A simple interdigit timer, which would wait between digits, was introduced. When that timer expired, the numbers, as collected, would be processed. With this new logic, extension 1201 could now co-exist with extension 12017 and external phone number, 1-201-785-5700. Additionally, the digits 911 would no longer conflict with any internal or external number. The only downside is a slight pause when dialing numbers not left-unique.

Nugget 3 — On-site notification (OSN)

With access to 911 now optimized in the system, OSN improves the challenge of caller location. With 911 networks based on Caller ID for routing to the right agency as well as providing the location information, each station in a building requires a unique Caller ID to communicate precise location details to the 911 center, a prospect often financially unsustainable by many businesses.

OSN can provide notification when and where an MLTS 911 call event occurs. When public safety arrives, they are expected, and assistance can be offered that directs them to where they are needed. This simple fix also minimizes the cost of managing the Automatic Location Database, unless buildings are added or moved.

Nugget 4 — If it's broken, get it fixed (free)!
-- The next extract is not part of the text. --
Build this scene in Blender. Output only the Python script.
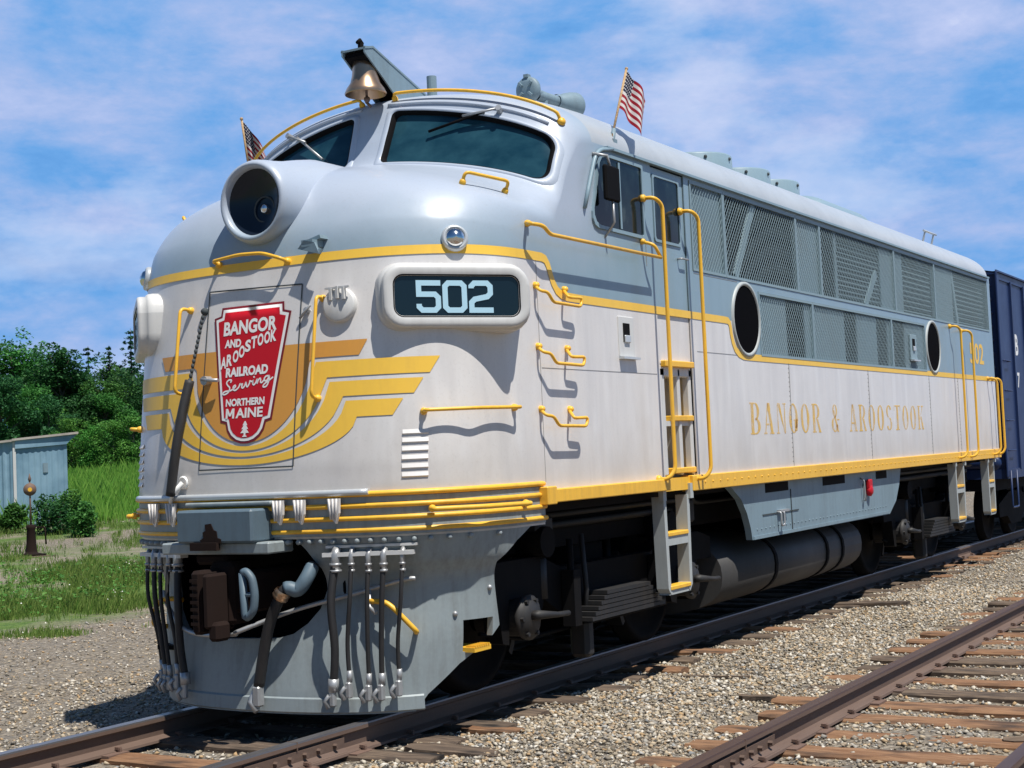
import bpy, math, random
import numpy as np
from mathutils import Vector, Matrix
random.seed(7); np.random.seed(7)
R = math.radians
scene = bpy.context.scene
for o in list(bpy.data.objects): bpy.data.objects.remove(o)
COL = scene.collection

# ---------------------------------------------------------------- camera
cam_d = bpy.data.cameras.new('camera'); cam = bpy.data.objects.new('camera', cam_d); COL.objects.link(cam)
YAW, PITCH, ROLL = 0.5278037541477343, 0.05048823190697796, -0.04358978791189832
Fv = Vector((-math.sin(YAW)*math.cos(PITCH), math.cos(YAW)*math.cos(PITCH), math.sin(PITCH)))
Rv = Vector((math.cos(YAW), math.sin(YAW), 0)); Uv = Rv.cross(Fv)
R2 = Rv*math.cos(ROLL)+Uv*math.sin(ROLL); U2 = -Rv*math.sin(ROLL)+Uv*math.cos(ROLL)
m = Matrix((R2, U2, -Fv)).transposed().to_4x4(); m.translation = (6.3775, -7.4815, 1.5816)
cam.matrix_world = m
cam_d.sensor_width = 36; cam_d.lens = 1500*36/1024; cam_d.clip_start = .1; cam_d.clip_end = 3000
scene.camera = cam

# ---------------------------------------------------------------- sun, sky, exposure
SUN = Vector((.45, -.165, 1.0)).normalized()
sd = bpy.data.lights.new('sun', 'SUN'); sd.energy = 5.0; sd.angle = R(.53); sd.color = (1, .955, .88)
so = bpy.data.objects.new('sun', sd); COL.objects.link(so); so.location = (20, -10, 40)
so.rotation_euler = SUN.to_track_quat('Z', 'Y').to_euler()
w = bpy.data.worlds.new('World'); scene.world = w; w.use_nodes = True
nt = w.node_tree; nt.nodes.clear(); N = nt.nodes.new; L = nt.links.new
sky = N('ShaderNodeTexSky'); sky.sky_type = 'NISHITA'; sky.sun_disc = False
sky.sun_elevation = math.asin(SUN.z); sky.sun_rotation = math.atan2(SUN.x, SUN.y)
sky.air_density = 1.0; sky.dust_density = .6; sky.ozone_density = 2.2
tc = N('ShaderNodeTexCoord')
def wmap(scale, loc=(0,0,0)):
    mp = N('ShaderNodeMapping'); mp.inputs['Scale'].default_value = scale; mp.inputs['Location'].default_value = loc
    L(tc.outputs['Generated'], mp.inputs['Vector']); return mp.outputs[0]
def wnoise(vec, sc, det, rough=.55, dist=0):
    n = N('ShaderNodeTexNoise'); n.inputs['Scale'].default_value = sc; n.inputs['Detail'].default_value = det
    n.inputs['Roughness'].default_value = rough; n.inputs['Distortion'].default_value = dist; L(vec, n.inputs['Vector']); return n.outputs['Fac']
def ramp(fac, stops, tree=None):
    r = (tree or nt).nodes.new('ShaderNodeValToRGB'); e = r.color_ramp.elements
    while len(e) > 1: e.remove(e[-1])
    e[0].position, c = stops[0]; e[0].color = (*c, 1) if len(c) == 3 else c
    for p, c in stops[1:]:
        k = e.new(p); k.color = (*c, 1)
    (tree or nt).links.new(fac, r.inputs[0]); return r.outputs[0]
def wmix(fac, a, b, typ='MIX'):
    x = N('ShaderNodeMix'); x.data_type = 'RGBA'; x.blend_type = typ
    if isinstance(fac, float): x.inputs[0].default_value = fac
    else: L(fac, x.inputs[0])
    for i, v in ((6, a), (7, b)):
        if isinstance(v, tuple): x.inputs[i].default_value = (*v, 1)
        else: L(v, x.inputs[i])
    return x.outputs[2]
tint = wmix(1.0, sky.outputs[0], (.60, .95, 1.25), 'MULTIPLY')
def lin(r, g, b, k=1/.05): return tuple(((c/255+.055)/1.055)**2.4*k for c in (r, g, b))
big = wnoise(wmap((1.0, 1.0, 2.6), (3.1, 1.7, .4)), 2.3, 9, .60, .12)
fine = wnoise(wmap((1.0, 1.0, 2.2), (8.0, 2.2, 1.9)), 8.0, 9, .62, .15)
cm = N('ShaderNodeMath'); cm.operation = 'MULTIPLY_ADD'; L(fine, cm.inputs[0]); cm.inputs[1].default_value = .42
c2 = N('ShaderNodeMath'); c2.operation = 'MULTIPLY'; L(big, c2.inputs[0]); c2.inputs[1].default_value = .58; L(c2.outputs[0], cm.inputs[2])
ccol = ramp(cm.outputs[0], [(.36, lin(74, 136, 202)), (.44, lin(102, 158, 218)), (.485, lin(130, 168, 220)), (.53, lin(156, 178, 222)), (.58, lin(176, 190, 228)), (.67, lin(218, 223, 241))])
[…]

If you buy a ticket to the latest box office hit movie and they only show you a preview, you are likely to demand a refund. The same should apply to an MLTS/PBX. If you purchase of a new system (or pay monthly maintenance for a system) and you have to pay extra to be able to dial 911 directly (or to need to do or add something that allows 911 to work properly), wouldn't you consider the system broken? If your vendor refused to correct the issue, wouldn't that be a breach of their contract? Based on liability alone, most vendors will come out free of charge and turn on the basics.

Nugget 5 — Education counts; learn the basics

Class dismissed. You now have appropriate talking points enabling you to have an intelligent discussion with your service provider. Many agree Kari's Law will become law in 2016. It is already through the U.S. House of Representatives and is headed for the Senate. (It's already a state law in Texas.)

While there are multiple ways enterprise 911 can be addressed, the cost varies widely, and you need to be able to have an intelligent discussion to sort the wheat from the chaff. There are many new terms, and quite often you can waste a limited budget on something that is likely not the best fix.